I am confused by this "Latino" thing though. Does it refer to South Americans of Spanish or Portuguese heritage, in which case they would be European, thus "white". Or does it refer to the product of a South American "melting pot" in which case reference to South American native Americans (and indeed black South Americans) would seem redundant. Just an observation from a confused outsider.
By the way it would be seen as extremely offensive to refer to an Aboriginal Australian as a "Pacific Islander" (who if we are to be technical belong to two distinct ethnic/cultural groups anyway).
Latino can refer to either a person from Spanish speaking Latin America or someone from Brazil and also includes the Latin American diaspora throughout the world. Conversely "Hispanic" is a term that refers only to Ibero-American people from Spanish speaking Latin America or the diaspora from these countries located in other parts of the world.
Brazilians on the other hand are also an Ibero-American people but whose father culture and language derives mostly from the other nation/culture of the Iberian penninsula , Portugal. As such, they are Latinos but not Hispanics.

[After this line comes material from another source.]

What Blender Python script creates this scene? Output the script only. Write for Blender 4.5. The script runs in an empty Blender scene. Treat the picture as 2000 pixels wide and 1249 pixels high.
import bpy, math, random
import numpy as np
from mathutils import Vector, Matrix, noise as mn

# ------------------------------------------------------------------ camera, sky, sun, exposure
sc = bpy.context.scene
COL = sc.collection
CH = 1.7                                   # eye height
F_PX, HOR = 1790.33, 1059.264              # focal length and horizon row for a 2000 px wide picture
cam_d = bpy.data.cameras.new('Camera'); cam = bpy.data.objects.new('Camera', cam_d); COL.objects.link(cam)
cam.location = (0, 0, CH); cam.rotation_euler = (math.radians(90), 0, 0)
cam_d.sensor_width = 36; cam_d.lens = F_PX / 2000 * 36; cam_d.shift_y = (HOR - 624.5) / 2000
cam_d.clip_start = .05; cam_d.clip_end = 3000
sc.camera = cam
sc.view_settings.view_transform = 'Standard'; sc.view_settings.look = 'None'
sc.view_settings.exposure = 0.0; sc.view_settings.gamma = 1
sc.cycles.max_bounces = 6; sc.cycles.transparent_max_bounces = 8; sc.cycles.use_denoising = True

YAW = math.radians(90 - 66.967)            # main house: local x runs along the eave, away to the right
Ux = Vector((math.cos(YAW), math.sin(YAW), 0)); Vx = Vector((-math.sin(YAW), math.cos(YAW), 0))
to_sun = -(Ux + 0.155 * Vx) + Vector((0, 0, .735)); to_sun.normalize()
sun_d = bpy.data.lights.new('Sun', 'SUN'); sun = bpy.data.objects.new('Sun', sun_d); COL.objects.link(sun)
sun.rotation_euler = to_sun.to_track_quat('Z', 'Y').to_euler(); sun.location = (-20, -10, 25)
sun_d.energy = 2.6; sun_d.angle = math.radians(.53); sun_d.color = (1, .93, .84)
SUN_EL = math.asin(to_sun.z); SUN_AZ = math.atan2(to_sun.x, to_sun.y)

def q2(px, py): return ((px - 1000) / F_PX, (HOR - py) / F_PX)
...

Racially/ demographically things are ambiguous at best and trying to reach any generalization is almost impossible and extremely likely to induce a headache. Some countries of Hispanic Latin America such as Mexico , Peru , Bolivia, Colombia etc. have populations that are predominately mestizo meaning the mixed race descendants of white Iberian colonists and indigenous peoples with further admixture of African peoples brought to the Americas through the Trans-Atlantic slave trade. In Brazil it is vice versa with the predominate population being a racial mix of the descendents of largely white Iberian colonists and African peoples who were brought over as slaves, with indigenous descent being to a much lesser or diluted extent.
But then to add to this complexity there has been widespread immigration waves in the 19th /20th and 21st centuries from diverse countries and regions to Latin America such as : France, Scandinavia , England , Ireland , Italy, Greece , Russia , China , India , Belgium , Germany , Japan etc.
To give an example: Brazil has the largest population of the ethnically Japanese diaspora outside of Japan , the largest population of ethnically Lebanese people outside of Lebanon , the second largest population of ethnic Germans outside of Germany , the fourth largest population of ethnic Italians outside of Italy and the fifth largest population of Spaniards outside of Spain.
Are these people latinos ?
In a sense yes, because although they may not be of Ibero American stock nor strictly identify with the culture they are still born and raised to varying extents within the cultural region and within Brazilian culture.